Our current stance is that we dissallow it internally until the vendors that provide us with the DPI and web traffic inspection solutions will have full scalable support for TLS 1.3 or until the regulation would change in a way that would no longer require us to capture, store and be able to decrypt all user traffic within the network.

This was never about TLS. Only a stupid person would go "right, we have to decrypt traffic, we control the clients, lets break the crypto".

Surely your IT department already updates the software on client computers. Time to put on their big boy tech pants and decrypt data where the secrets are, on the clients. Then your industry can stop harassing everyone else for bad crypto.

Decrypting traffic on the client isn’t always possible due to how modern browsers operate.

Decrypting traffic on clients is also much harder due to the multiple types of clients you have and the fact that there is no easy way to MITM every connection the the client.

The security threat model by definition defines clients as untrustworthy hence relying on them for decryption is a flawed approach.

If you are going to be cocky and disrespectful at least be right.

You control the client. There are companies making many many millions patching Excel to do fancier charts, I'm sure whatever vendor you got now desperately trying to steer the consortiums can instead figure out how to hook the crypto library in the one browser you install on clients.

Yeah, it's a hard problem. If you don't know half the things your clients are doing, it's much easier to pretend all the security conscious stuff will be going through TLS and then we break just that. It's also obviously wrong, as we all learned when they started filling USB ports with glue.

The boxes already rely on the client, unless someone signed another CA=yes certificate.

Again you do not trust your clients in this threat model because you can’t.

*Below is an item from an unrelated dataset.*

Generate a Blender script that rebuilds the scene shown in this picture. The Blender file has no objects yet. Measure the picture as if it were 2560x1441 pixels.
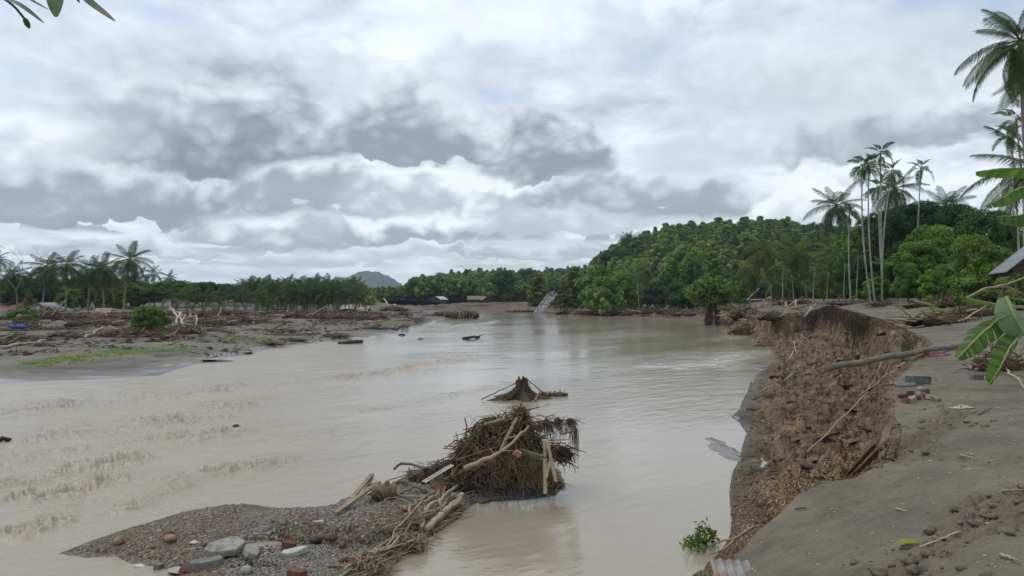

It’s simple a client makes an external TCP connection if that connection uses TLS the its MITMed on the network level and captured this happens to all connections if the client does not accept the handshake because for example the CA for the MITM box isn’t trusted or the client uses certificate pinning the client can simply refuse to proceed with the connection.

If the connection cannot be captured and inspected for any reason it’s simply terminated and the attempt is logged for future investigation.

There is no reason to break TLS on the client or compromise the browser it’s worse in every way and cannot be trusted.

If this was back in the days I'd everyone running ie maybe. But now they're is less control over clients and their browsers. Mitm is much easier, toy just install a certificate on the browser. Going client side means you need to change and modify every browser and piece of software with internet access. Or install some slow crappy firewall type thing and try and monitor things locally....
Cool, doesn't really sound like we're disagreeing on the question "Why do people hate eTLS?" right? I sincerely hope regulation for your sector will change to reflect changing technical circumstances (though I realize how much of a long process that'd be). Your steps sound like a sane way to handle it, I get that you're currently forced to not use it and appreciate that you motion against weakening the protocol for the rest of the world. (Thanks for that btw.)
> Their stated requirements boil down to snake oil and laziness.

Without knowing the internal structure of these particular organizations at all, that's quite a bold claim. If a company has a half million employees and their technology supports billions/trillions of dollars of transactions, it's quite likely that "laziness" has nothing to do with upgrading the entirety of the IPS & DLP products they support, to say nothing of solutions on the client or server side. They can't just edit some config and make all their technology magically support a new protocol that is explicitly designed to stymie their efforts.